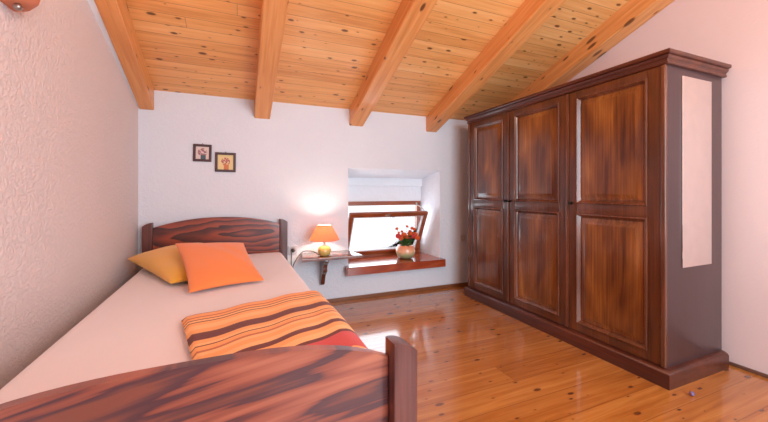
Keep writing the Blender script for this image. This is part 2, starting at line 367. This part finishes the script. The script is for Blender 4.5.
hexa(bm, [(OX0,YB,OZ0),(OX0+.001,YB,OZ0),(NX0,YO,OZ0),(OX0,YO,OZ0),(OX0,YB,OZ1),(OX0+.001,YB,OZ1),(NX0,YO,OZ1),(OX0,YO,OZ1)])
box(bm, OX0, OX1, YN, YO, .985, OZ1)
box(bm, OX0, OX1, YN-.03, YO, 1.17, OZ1, .008)
struct(obj('trim_1', bm, M['niche']))
# unseen wall behind the camera; glazed opening added to go with the fill light
bm = bmesh.new(); zt = zc(YR)
box(bm, XL-.2, .2, YR-.2, YR, 0, zt); box(bm, 2.7, XR+.2, YR-.2, YR, 0, zt); box(bm, .2, 2.7, YR-.2, YR, 2.5, zt)
struct(obj('wall_front', bm, M['wall_right']))
bm = bmesh.new(); box(bm, .2, .28, YR-.1, YR-.02, 0, 2.5, .006); box(bm, 2.62, 2.7, YR-.1, YR-.02, 0, 2.5, .006); box(bm, .28, 2.62, YR-.1, YR-.02, 2.42, 2.5, .006); box(bm, 1.41, 1.49, YR-.1, YR-.02, 0, 2.42, .006)
d = struct(obj('door_1', bm, M['win'])); bm = bmesh.new(); box(bm, .28, 1.41, YR-.07, YR-.06, 0.0, 2.42); obj('glass', bm, M['glass'], d)
bm = bmesh.new(); box(bm, 1.49, 2.62, YR-.07, YR-.06, 0, 2.42); obj('glass', bm, M['glass'], d)
# baseboards
bm = bmesh.new(); box(bm, XL+.002, XR-.002, YB-.016, YB, 0, .035, .003); struct(obj('baseboard_back', bm, M['base']))
bm = bmesh.new(); box(bm, XR-.014, XR, YR, YB-.018, 0, .02, .003); struct(obj('baseboard_right', bm, M['base_r']))
bm = bmesh.new(); box(bm, XL, XL+.014, YR, YB-.018, 0, .03, .003); struct(obj('baseboard_left', bm, M['base_r']))

# rafters: each a timber of its own (x at the back wall, x at the reference distance 1.6 m, width)
RAF = [
 (-.782, -.680, -.735, -.625, 'pine roof rafter lying along the left wall'),
 (.098, .234, .115, .262, 'pine roof rafter above the bed, second from the left wall'),
 (1.003, 1.150, 1.00, 1.150, 'pine roof rafter ending above the window niche'),
 (1.897, 2.034, 1.88, 2.03, 'pine roof rafter nearest the wardrobe front'),
 (2.72, 2.868, 2.72, 2.868, 'pine roof rafter lying along the right wall above wardrobe')]
H = .167
for a0, a1, b0, b1, lab in RAF:
    bm = bmesh.new(); y0, y1 = YR+.0, YB-.001
    def xx(a, b, y): return a+(b-a)*(YB-y)/(YB-1.6)
    N = 10; secs = []
    for i in range(N+1):
        y = y1+(y0-y1)*i/N; zt_, zb = zc(y)-.0005, zc(y)-H
        j = [random.uniform(-.003, .003) for _ in range(2)]
        secs.append([bm.verts.new(p) for p in ((xx(a0,b0,y)+j[0]*0, y, zt_), (xx(a0,b0,y)+j[0]*0, y, zb+.006), (xx(a0,b0,y)+.006, y, zb), (xx(a1,b1,y)-.006, y, zb), (xx(a1,b1,y), y, zb+.006), (xx(a1,b1,y), y, zt_))])
    for A, Bv in zip(secs, secs[1:]):
        for k in range(6): bm.faces.new((A[k], A[(k+1) % 6], Bv[(k+1) % 6], Bv[k]))
    bm.faces.new(secs[0]); bm.faces.new(secs[-1][::-1])
    tag(obj('roof_rafter', bm, M['rafter']), lab, 'rafter', 'roof rafters under the board ceiling')
# plaster fillet between left wall and first rafter
bm = bmesh.new(); zf = lambda y: zc(y)-H+.012
def xe(y): return -.782+(.047)*(YB-y)/(YB-1.6)+.001
hexa(bm, [(XL, YR, zf(YR)), (xe(YR), YR, zf(YR)), (xe(YB), YB, zf(YB)), (XL, YB, zf(YB)), (XL, YR, zc(YR)), (xe(YR), YR, zc(YR)), (xe(YB), YB, zc(YB)), (XL, YB, zc(YB))])
struct(obj('trim_2', bm, M['niche']))
# ------------------------------------------------------------------ window
W = bpy.data.objects.new('window_1', None); C.objects.link(W); struct(W)
FX0, FX1, FZ0, FZ1, FY0, FY1 = 1.0, 2.045, .33, .99, 3.73, 3.79
bm = bmesh.new()
box(bm, FX0, FX1, FY0, FY1, FZ1-.05, FZ1, .006); box(bm, FX0, FX1, FY0, FY1, FZ0, FZ0+.05, .006)
box(bm, FX0, FX0+.05, FY0+.001, FY1-.001, FZ0+.05, FZ1-.05, .006); box(bm, FX1-.05, FX1, FY0+.001, FY1-.001, FZ0+.05, FZ1-.05, .006)
obj('window_frame', bm, M['win'], W)
# sash, hinged at its bottom and tilted into the room
sx0, sx1, sh = 1.05, 2.0, .56
bm = bmesh.new(); fw = .045
box(bm, sx0, sx1, -.02, .02, sh-fw, sh, .005); box(bm, sx0, sx1, -.02, .02, 0, fw, .005)
box(bm, sx0, sx0+fw, -.019, .019, fw, sh-fw, .004); box(bm, sx1-fw, sx1, -.019, .019, fw, sh-fw, .004)
sa = obj('window_sash', bm, M['win'], W); sa.location = (0, 3.735, .378); sa.rotation_euler.x = math.radians(28)
bm = bmesh.new(); box(bm, sx0+fw-.004, sx1-fw+.004, -.004, .004, fw-.004, sh-fw+.004); obj('window_pane', bm, M['glass'], sa)
bm = bmesh.new()
for a, b, c, d_ in ((sx0+fw, sx1-fw, fw, fw+.012), (sx0+fw, sx1-fw, sh-fw-.012, sh-fw)): box(bm, a, b, -.012, .012, c, d_, .002)
for a in (sx0+fw, sx1-fw-.012): box(bm, a, a+.012, -.012, .012, fw+.012, sh-fw-.012, .002)
obj('glazing_seal', bm, M['white_plastic'], sa)
bm = bmesh.new(); box(bm, 1.46, 1.52, -.028, -.02, sh-.034, sh-.012, .002); tube(bm, [(1.475, -.028, sh-.022), (1.475, -.045, sh-.022), (1.50, -.05, sh-.026), (1.56, -.05, sh-.03)], .006)
obj('window_handle', bm, M['chrome'], sa)
bm = bmesh.new(); tube(bm, [(1.985, 3.73, .95), (1.978, 3.62, .93), (1.985, 3.50, .865)], .006); box(bm, 1.975, 1.995, 3.715, 3.73, .935, .97, .002)
obj('window_stay', bm, M['chrome'], W)
# sill board with thick front edge
bm = bmesh.new(); prism(bm, [(3.235, .345), (3.235, .268), (3.27, .262), (3.27, .27)] and [(3.225, .35), (3.225, .268), (3.262, .268), (3.262, .318), (3.80, .318), (3.80, .35)], 'x', .949, 2.09)
bmesh.ops.bevel(bm, geom=[e for e in bm.edges if all(v.co.y < 3.24 for v in e.verts)], offset=.006, segments=3, affect='EDGES')
# cut the corners where the board enters the niche: two end strips stay in front of the wall
for v in bm.verts:
    if v.co.y > 3.5: v.co.x = OX0+.002 if v.co.x < 1.5 else OX1-.03
si = auto(obj('window_sill', bm, M['sill'], W))

# ------------------------------------------------------------------ bed (built in its own frame: x across, -y towards the foot)
BR = math.radians(1.45)
bed = thing('bed', 'single bed frame of dark red-brown stained pine with arched headboard and footboard', 'bed', (-.18, 3.255, 0), BR)
bed.location = (-.180, 3.255, 0)
def arch_panel(hw, zlo, zend, zmid, y0, y1, pw=2.2):
    pts = [(-hw, zlo), (hw, zlo)]
    for i in range(25):
        x = hw-2*hw*i/24; pts.append((x, zend+(zmid-zend)*(1-(abs(x)/hw)**pw)))
    bm = bmesh.new(); prism(bm, pts, 'y', y0, y1, .006, 3); return bm
def post(x0, x1, y0, y1, zin, zout, inner_right):
    zl, zr = (zout, zin) if inner_right else (zin, zout)
    n = 6; pts = [(x0, 0), (x1, 0)]
    for i in range(n+1):
        f = i/n; x = x1+(x0-x1)*f; base = zr+(zl-zr)*f; pts.append((x, base+.008*math.sin(PI*f)))
    bm = bmesh.new(); prism(bm, pts, 'y', y0, y1, .005, 2); return bm
o = auto(obj('headboard', arch_panel(.495, .28, .808, .882, .008, .036), M['bed'], bed))
for s in (-1, 1):
    x0, x1 = (.494, .566) if s > 0 else (-.566, -.494)
    auto(obj('bed_post', post(x0, x1, 0, .05, .85, .822, s < 0), M['bed_post'], bed))
YF = -2.438
auto(obj('footboard', arch_panel(.495, .26, .641, .716, YF+.036, YF+.064, 2.9), M['bed_foot'], bed))
for s in (-1, 1):
    x0, x1 = (.494, .566) if s > 0 else (-.566, -.494)
    auto(obj('bed_post', post(x0, x1, YF, YF+.062, .69, .660, s < 0), M['bed_post'], bed))
for s in (-1, 1):
    bm = bmesh.new(); xa, xb = sorted((s*.525, s*.55)); box(bm, xa, xb, YF+.06, .0, .26, .42, .005); obj('side_rail', bm, M['bed_post'], bed)
bm = bmesh.new()
for i in range(14): y = YF+.16+i*.165; box(bm, -.524, .524, y, y+.07, .31, .33, .003)
obj('slat_base', bm, M['rafter'], bed)
# mattress with its fitted sheet
bm = bmesh.new(); box(bm, -.515, .515, YF+.075, -.012, .331, .555)
es = [e for e in bm.edges]; bmesh.ops.bevel(bm, geom=es, offset=.05, segments=6, affect='EDGES', profile=.55)
mat_o = auto(obj('mattress', bm, M['sheet'], None, loc=(-.180, 3.255, 0), rz=BR), 60)
tag(mat_o, 'mattress under a plain white fitted sheet on the bed', 'mattress')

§

• [Do this] Exactly restate the lines from the beginning of the data through the line with "struct(obj('baseboard_left', bm, M['base_r']))", and no others, keeping pictures out.

• [Complete response]
Keep writing the Blender script for this image. This is part 2, starting at line 367. This part finishes the script. The script is for Blender 4.5.
hexa(bm, [(OX0,YB,OZ0),(OX0+.001,YB,OZ0),(NX0,YO,OZ0),(OX0,YO,OZ0),(OX0,YB,OZ1),(OX0+.001,YB,OZ1),(NX0,YO,OZ1),(OX0,YO,OZ1)])
box(bm, OX0, OX1, YN, YO, .985, OZ1)
box(bm, OX0, OX1, YN-.03, YO, 1.17, OZ1, .008)
struct(obj('trim_1', bm, M['niche']))
# unseen wall behind the camera; glazed opening added to go with the fill light
bm = bmesh.new(); zt = zc(YR)
box(bm, XL-.2, .2, YR-.2, YR, 0, zt); box(bm, 2.7, XR+.2, YR-.2, YR, 0, zt); box(bm, .2, 2.7, YR-.2, YR, 2.5, zt)
struct(obj('wall_front', bm, M['wall_right']))
bm = bmesh.new(); box(bm, .2, .28, YR-.1, YR-.02, 0, 2.5, .006); box(bm, 2.62, 2.7, YR-.1, YR-.02, 0, 2.5, .006); box(bm, .28, 2.62, YR-.1, YR-.02, 2.42, 2.5, .006); box(bm, 1.41, 1.49, YR-.1, YR-.02, 0, 2.42, .006)
d = struct(obj('door_1', bm, M['win'])); bm = bmesh.new(); box(bm, .28, 1.41, YR-.07, YR-.06, 0.0, 2.42); obj('glass', bm, M['glass'], d)
bm = bmesh.new(); box(bm, 1.49, 2.62, YR-.07, YR-.06, 0, 2.42); obj('glass', bm, M['glass'], d)
# baseboards
bm = bmesh.new(); box(bm, XL+.002, XR-.002, YB-.016, YB, 0, .035, .003); struct(obj('baseboard_back', bm, M['base']))
bm = bmesh.new(); box(bm, XR-.014, XR, YR, YB-.018, 0, .02, .003); struct(obj('baseboard_right', bm, M['base_r']))
bm = bmesh.new(); box(bm, XL, XL+.014, YR, YB-.018, 0, .03, .003); struct(obj('baseboard_left', bm, M['base_r']))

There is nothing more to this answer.